Начали стрельбу. Может быть, поражений особых и не было, но шухеру всё-таки наделали. Снарядов не жалели.
Смотрю, ребята обшарили в блиндажах. Один принёс мне бумаги и засунул в сумку от противогаза. Бумаги, действительно у нас не было. Не на чем даже письмо домой написать.
И вдруг вижу, ребята тащат немца.
- Где вы его?
-   В блиндаже. Видим, много бумаги лежит. Стали бумагу хватать, смотрим сапог, потянули сапог, а там немец. Ну, вот и выволокли его сюда.
Вот он встаёт, высокий, рыжеватый, тощий, и пожилой. Голова лысая. Какой-то затрапезный старый мундир.
Бросив стрелять, я подошёл к нему. Выглядит он совсем не воинственно. Он первым долгом отрекомендовался: “Их бин шрейбен. Их шиссен нихт”. Что значило – “Я писарь, я не стрелял”.  Далее он говорит о своей семье, чтобы возбудить жалость: “Фир киндер” – четверо ребят. У меня, думаю, тоже четверо ребят.
Ведь вот в горячке любой может стукнуть, а у него семья. Не все же они сволочи. Заставили идти, и пошёл. Пол Германии Гитлер держит в концлагерях. Что, думаю, с ним делать? Нам надо сейчас быстро идти в погоню за немцами. Сопровождать его некому. Подумал, всё равно он к своим не пойдёт, их уже не догонишь. Пусть идёт в наши вторые эшелоны.
Я ему указал путь и сказал “иди” по-немецки. Он неправильно меня понял, видя, что я держу автомат наготове, потому что привык так. Он пошёл, прошёл несколько шагов и остановился. Я крикнул ему, чтобы шёл дальше. Он пошёл и снова остановился, думая, видимо, что я хочу показать своё искусство по меткости в стрельбе.

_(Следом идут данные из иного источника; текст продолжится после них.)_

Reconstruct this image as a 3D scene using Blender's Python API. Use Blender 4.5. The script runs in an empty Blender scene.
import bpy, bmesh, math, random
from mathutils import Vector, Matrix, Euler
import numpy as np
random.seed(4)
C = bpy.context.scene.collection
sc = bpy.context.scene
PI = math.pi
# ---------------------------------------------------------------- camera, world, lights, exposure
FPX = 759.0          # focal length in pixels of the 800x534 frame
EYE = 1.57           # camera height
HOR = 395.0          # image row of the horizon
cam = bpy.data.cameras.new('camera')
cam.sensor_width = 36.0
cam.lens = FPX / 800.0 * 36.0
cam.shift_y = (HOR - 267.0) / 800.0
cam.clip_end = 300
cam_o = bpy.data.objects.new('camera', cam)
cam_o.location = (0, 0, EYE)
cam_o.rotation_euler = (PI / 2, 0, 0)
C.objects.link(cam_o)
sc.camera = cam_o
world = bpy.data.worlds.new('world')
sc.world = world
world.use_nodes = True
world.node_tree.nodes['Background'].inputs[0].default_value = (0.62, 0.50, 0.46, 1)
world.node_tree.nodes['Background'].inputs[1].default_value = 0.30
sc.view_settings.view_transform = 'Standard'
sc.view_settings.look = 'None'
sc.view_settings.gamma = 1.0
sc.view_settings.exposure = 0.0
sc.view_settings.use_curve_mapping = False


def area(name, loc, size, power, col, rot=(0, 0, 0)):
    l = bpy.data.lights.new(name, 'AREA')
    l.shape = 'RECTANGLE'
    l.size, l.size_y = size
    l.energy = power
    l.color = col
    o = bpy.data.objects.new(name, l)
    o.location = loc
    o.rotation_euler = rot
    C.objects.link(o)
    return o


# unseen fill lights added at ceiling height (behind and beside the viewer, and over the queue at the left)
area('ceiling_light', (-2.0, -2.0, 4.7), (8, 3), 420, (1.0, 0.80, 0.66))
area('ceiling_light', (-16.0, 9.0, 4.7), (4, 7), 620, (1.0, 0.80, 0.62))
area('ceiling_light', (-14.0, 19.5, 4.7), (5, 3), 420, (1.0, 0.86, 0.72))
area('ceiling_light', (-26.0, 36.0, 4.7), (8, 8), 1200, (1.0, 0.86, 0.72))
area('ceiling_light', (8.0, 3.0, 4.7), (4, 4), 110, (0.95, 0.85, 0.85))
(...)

Наши ребята уже пошли. Я, чтобы он успокоился, стал вертеть себе папироску и закурил, махнув ему, чтобы он шёл и там дальше, поднял руки. На этот раз он, видимо, понял меня, повернулся ко мне и стал кланяться.
Я ещё раз махнул ему рукой и побежал догонять своих. Я посмотрел на него, он тоже оглянулся, я махнул ему рукой и он пошёл вперед уверенным шагом. Видимо, до него дошло, что русские не звери, как об этом говорили их пропагандисты.